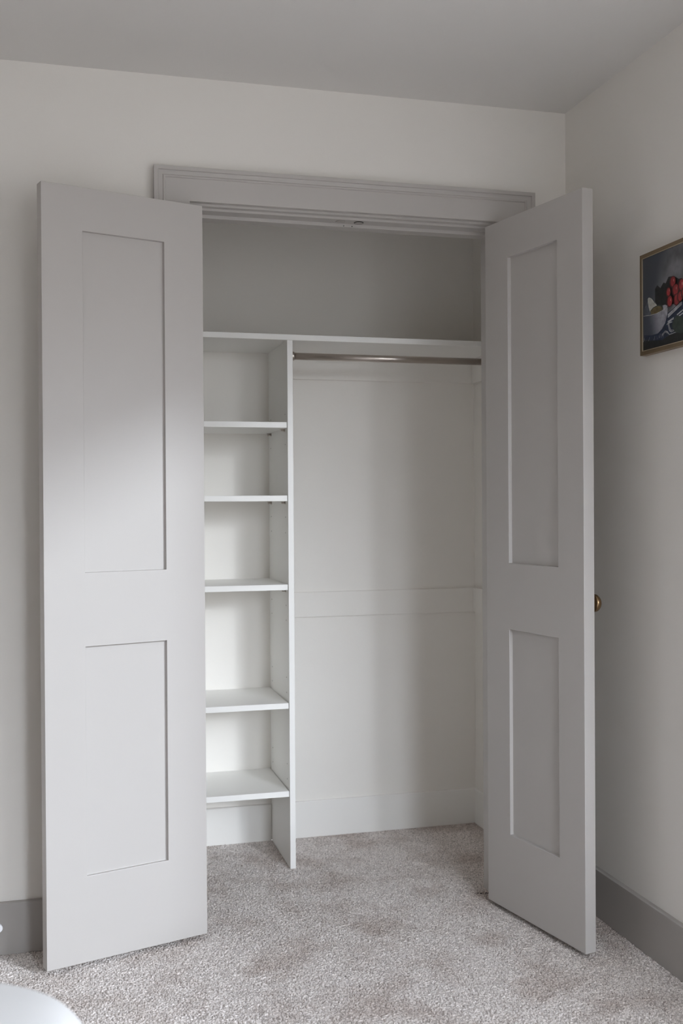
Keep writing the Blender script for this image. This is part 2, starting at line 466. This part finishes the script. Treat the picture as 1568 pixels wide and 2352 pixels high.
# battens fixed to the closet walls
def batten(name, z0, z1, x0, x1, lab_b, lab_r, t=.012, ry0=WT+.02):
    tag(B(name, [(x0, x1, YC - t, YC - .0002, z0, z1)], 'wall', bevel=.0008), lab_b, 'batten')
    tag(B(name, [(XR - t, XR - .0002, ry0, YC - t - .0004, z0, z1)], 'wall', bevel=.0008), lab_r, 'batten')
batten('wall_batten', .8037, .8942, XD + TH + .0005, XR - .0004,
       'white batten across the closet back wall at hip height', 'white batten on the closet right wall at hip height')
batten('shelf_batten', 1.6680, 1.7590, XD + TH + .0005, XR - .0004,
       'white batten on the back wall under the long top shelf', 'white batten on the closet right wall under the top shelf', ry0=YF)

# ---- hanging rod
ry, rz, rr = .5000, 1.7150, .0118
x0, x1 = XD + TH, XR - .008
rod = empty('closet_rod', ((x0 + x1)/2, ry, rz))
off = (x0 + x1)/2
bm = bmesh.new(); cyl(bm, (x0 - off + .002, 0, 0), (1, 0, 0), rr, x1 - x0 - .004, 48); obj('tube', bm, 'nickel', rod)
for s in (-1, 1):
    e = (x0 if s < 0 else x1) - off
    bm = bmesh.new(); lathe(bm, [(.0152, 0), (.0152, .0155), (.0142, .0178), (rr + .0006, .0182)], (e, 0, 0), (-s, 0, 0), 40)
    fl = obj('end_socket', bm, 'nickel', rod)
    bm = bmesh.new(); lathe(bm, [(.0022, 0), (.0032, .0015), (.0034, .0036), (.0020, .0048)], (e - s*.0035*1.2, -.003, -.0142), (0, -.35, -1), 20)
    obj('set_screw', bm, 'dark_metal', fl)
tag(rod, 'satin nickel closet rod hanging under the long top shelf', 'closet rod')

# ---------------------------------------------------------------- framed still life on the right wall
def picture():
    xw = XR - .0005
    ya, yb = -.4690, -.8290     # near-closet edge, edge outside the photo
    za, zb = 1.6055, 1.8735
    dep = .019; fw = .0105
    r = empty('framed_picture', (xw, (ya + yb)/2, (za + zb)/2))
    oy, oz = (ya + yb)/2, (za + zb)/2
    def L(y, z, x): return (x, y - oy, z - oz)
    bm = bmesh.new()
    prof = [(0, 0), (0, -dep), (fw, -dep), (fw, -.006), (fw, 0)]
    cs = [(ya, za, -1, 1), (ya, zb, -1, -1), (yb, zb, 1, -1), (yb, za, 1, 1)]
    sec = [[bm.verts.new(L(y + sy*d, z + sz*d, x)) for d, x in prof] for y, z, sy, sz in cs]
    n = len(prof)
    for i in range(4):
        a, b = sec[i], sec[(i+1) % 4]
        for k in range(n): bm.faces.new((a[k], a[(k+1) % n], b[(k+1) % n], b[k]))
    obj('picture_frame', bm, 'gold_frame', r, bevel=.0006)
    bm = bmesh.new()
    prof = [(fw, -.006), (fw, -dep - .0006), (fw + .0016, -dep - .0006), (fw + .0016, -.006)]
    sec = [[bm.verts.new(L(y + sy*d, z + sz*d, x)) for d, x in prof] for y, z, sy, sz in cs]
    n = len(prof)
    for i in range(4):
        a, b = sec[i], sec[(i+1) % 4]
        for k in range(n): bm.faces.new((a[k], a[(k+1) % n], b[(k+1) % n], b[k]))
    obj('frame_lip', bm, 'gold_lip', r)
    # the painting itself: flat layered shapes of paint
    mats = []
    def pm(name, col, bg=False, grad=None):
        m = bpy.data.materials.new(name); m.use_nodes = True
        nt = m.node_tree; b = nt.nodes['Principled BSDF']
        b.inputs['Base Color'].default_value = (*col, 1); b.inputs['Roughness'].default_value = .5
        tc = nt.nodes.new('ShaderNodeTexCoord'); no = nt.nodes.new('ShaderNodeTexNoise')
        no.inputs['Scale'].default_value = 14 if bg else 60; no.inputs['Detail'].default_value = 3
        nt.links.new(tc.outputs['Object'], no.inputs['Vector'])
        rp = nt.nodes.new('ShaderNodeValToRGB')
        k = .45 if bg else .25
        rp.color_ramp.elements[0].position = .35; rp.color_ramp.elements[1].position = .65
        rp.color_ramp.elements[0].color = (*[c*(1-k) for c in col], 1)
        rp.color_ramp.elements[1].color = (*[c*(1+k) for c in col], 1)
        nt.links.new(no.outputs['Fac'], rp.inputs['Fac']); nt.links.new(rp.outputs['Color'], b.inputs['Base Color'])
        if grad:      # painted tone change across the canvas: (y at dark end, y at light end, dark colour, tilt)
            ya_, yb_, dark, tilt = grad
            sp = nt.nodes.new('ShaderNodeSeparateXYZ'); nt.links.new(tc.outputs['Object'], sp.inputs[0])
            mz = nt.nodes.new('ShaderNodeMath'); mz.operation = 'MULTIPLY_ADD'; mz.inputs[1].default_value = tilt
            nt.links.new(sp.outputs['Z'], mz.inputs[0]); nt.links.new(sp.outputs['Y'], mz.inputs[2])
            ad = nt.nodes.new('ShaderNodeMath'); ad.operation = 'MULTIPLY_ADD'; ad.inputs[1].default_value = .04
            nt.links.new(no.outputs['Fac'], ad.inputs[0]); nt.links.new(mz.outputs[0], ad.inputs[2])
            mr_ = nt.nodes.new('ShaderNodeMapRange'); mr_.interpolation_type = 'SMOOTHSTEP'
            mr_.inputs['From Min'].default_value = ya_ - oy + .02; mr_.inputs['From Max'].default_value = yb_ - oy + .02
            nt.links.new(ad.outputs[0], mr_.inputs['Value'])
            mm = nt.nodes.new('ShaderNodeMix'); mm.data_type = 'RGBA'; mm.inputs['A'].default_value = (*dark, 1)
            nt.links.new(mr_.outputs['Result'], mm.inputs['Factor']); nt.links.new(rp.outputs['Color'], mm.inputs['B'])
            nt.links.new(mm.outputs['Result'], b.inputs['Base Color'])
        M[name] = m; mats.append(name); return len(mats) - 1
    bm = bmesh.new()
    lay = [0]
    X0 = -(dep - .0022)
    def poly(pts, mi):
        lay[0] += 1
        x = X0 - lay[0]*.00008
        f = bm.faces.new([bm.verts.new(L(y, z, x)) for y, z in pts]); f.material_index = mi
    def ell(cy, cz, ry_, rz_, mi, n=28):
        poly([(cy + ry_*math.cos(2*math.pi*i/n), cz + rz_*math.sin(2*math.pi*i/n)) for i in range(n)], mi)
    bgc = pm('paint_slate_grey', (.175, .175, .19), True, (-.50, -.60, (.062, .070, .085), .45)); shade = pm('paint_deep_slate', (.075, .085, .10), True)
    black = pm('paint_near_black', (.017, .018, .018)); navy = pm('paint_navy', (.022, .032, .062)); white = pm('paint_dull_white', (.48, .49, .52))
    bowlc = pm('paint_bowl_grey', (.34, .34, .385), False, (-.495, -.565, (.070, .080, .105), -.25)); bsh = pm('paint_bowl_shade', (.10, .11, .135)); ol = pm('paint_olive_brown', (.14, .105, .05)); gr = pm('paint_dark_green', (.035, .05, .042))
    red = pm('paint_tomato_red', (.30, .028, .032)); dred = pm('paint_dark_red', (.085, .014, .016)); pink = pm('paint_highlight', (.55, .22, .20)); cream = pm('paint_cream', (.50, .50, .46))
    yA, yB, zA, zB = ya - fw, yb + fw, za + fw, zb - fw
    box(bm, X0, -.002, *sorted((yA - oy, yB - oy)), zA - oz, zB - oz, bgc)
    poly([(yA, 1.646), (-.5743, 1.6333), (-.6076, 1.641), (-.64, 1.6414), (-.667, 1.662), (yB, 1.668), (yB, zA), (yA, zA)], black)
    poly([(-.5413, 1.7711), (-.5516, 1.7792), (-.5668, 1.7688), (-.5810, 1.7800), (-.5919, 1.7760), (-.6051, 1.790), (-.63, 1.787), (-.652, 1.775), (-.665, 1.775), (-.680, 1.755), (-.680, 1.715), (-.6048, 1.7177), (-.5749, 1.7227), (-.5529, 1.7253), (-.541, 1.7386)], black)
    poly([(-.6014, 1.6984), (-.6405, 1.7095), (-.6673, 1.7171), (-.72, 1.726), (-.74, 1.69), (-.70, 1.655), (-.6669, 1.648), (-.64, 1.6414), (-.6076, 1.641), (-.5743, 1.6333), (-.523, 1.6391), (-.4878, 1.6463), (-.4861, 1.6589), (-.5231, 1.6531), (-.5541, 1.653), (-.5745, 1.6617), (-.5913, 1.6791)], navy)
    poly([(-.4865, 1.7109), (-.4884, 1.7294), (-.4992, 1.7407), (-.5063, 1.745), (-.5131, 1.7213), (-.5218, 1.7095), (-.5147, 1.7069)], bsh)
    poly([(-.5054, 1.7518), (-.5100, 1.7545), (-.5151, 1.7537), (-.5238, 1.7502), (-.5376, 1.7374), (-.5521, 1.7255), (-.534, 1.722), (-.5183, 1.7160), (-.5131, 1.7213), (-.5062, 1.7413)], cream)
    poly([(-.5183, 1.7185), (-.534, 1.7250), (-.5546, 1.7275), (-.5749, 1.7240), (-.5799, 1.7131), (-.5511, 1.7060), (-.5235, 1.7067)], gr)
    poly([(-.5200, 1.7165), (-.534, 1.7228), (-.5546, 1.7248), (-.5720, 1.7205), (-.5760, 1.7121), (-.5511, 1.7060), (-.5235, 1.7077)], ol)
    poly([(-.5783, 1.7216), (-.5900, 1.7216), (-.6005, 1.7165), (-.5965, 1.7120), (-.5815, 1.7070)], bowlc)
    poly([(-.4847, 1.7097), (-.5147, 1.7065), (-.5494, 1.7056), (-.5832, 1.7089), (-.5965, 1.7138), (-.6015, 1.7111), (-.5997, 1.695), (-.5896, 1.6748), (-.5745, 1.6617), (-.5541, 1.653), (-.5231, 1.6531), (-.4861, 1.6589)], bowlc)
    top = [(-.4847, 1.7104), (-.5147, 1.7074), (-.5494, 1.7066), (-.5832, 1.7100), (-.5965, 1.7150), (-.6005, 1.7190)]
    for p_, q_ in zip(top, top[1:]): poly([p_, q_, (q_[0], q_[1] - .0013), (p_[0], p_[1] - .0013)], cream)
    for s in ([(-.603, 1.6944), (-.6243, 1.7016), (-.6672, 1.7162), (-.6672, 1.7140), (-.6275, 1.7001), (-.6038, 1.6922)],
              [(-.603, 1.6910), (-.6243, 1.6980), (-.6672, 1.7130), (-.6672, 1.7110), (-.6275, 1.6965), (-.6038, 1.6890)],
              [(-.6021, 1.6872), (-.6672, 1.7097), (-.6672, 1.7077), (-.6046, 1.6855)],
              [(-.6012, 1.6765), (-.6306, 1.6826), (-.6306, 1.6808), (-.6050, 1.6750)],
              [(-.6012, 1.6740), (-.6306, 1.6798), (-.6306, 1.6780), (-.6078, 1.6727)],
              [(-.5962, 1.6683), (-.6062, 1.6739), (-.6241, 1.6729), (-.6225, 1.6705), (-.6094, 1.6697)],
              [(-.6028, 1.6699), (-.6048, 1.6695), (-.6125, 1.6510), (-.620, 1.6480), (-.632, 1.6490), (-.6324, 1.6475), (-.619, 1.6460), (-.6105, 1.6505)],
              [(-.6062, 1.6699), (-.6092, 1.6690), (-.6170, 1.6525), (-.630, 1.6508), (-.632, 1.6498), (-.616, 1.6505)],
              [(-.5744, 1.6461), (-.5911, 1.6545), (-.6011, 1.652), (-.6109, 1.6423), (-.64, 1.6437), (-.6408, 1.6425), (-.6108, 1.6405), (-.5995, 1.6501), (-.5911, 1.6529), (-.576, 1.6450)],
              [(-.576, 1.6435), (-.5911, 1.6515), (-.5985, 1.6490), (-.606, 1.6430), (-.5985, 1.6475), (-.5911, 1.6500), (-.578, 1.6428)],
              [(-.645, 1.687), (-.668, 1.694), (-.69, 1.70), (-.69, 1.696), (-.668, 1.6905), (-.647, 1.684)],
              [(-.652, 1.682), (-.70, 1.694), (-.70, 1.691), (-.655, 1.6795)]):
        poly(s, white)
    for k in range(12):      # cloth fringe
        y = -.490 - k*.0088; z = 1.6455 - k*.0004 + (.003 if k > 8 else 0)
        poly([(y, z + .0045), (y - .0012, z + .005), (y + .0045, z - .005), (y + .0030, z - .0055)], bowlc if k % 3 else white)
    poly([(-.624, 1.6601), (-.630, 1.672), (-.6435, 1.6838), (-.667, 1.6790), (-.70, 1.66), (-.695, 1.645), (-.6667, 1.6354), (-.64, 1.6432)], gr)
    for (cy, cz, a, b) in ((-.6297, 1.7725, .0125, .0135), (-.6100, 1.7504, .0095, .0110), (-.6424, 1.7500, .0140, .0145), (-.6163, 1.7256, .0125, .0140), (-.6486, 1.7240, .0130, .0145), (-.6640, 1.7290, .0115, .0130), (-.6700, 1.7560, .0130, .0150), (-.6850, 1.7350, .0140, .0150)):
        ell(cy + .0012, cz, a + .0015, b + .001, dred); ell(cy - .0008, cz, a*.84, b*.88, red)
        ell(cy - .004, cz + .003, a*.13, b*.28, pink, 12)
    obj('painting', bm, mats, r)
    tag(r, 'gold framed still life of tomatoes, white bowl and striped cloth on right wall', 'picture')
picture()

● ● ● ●

#### [DIRECTIONS]
Leave the pictures out and please restate exactly the lines running from the start of the material through the one with "tag(rod, 'satin nickel".

#### [WRITTEN REPLY]
Keep writing the Blender script for this image. This is part 2, starting at line 466. This part finishes the script. Treat the picture as 1568 pixels wide and 2352 pixels high.
# battens fixed to the closet walls
def batten(name, z0, z1, x0, x1, lab_b, lab_r, t=.012, ry0=WT+.02):
    tag(B(name, [(x0, x1, YC - t, YC - .0002, z0, z1)], 'wall', bevel=.0008), lab_b, 'batten')
    tag(B(name, [(XR - t, XR - .0002, ry0, YC - t - .0004, z0, z1)], 'wall', bevel=.0008), lab_r, 'batten')
batten('wall_batten', .8037, .8942, XD + TH + .0005, XR - .0004,
       'white batten across the closet back wall at hip height', 'white batten on the closet right wall at hip height')
batten('shelf_batten', 1.6680, 1.7590, XD + TH + .0005, XR - .0004,
       'white batten on the back wall under the long top shelf', 'white batten on the closet right wall under the top shelf', ry0=YF)

# ---- hanging rod
ry, rz, rr = .5000, 1.7150, .0118
x0, x1 = XD + TH, XR - .008
rod = empty('closet_rod', ((x0 + x1)/2, ry, rz))
off = (x0 + x1)/2
bm = bmesh.new(); cyl(bm, (x0 - off + .002, 0, 0), (1, 0, 0), rr, x1 - x0 - .004, 48); obj('tube', bm, 'nickel', rod)
for s in (-1, 1):
    e = (x0 if s < 0 else x1) - off
    bm = bmesh.new(); lathe(bm, [(.0152, 0), (.0152, .0155), (.0142, .0178), (rr + .0006, .0182)], (e, 0, 0), (-s, 0, 0), 40)
    fl = obj('end_socket', bm, 'nickel', rod)
    bm = bmesh.new(); lathe(bm, [(.0022, 0), (.0032, .0015), (.0034, .0036), (.0020, .0048)], (e - s*.0035*1.2, -.003, -.0142), (0, -.35, -1), 20)
    obj('set_screw', bm, 'dark_metal', fl)
tag(rod, 'satin nickel closet rod hanging under the long top shelf', 'closet rod')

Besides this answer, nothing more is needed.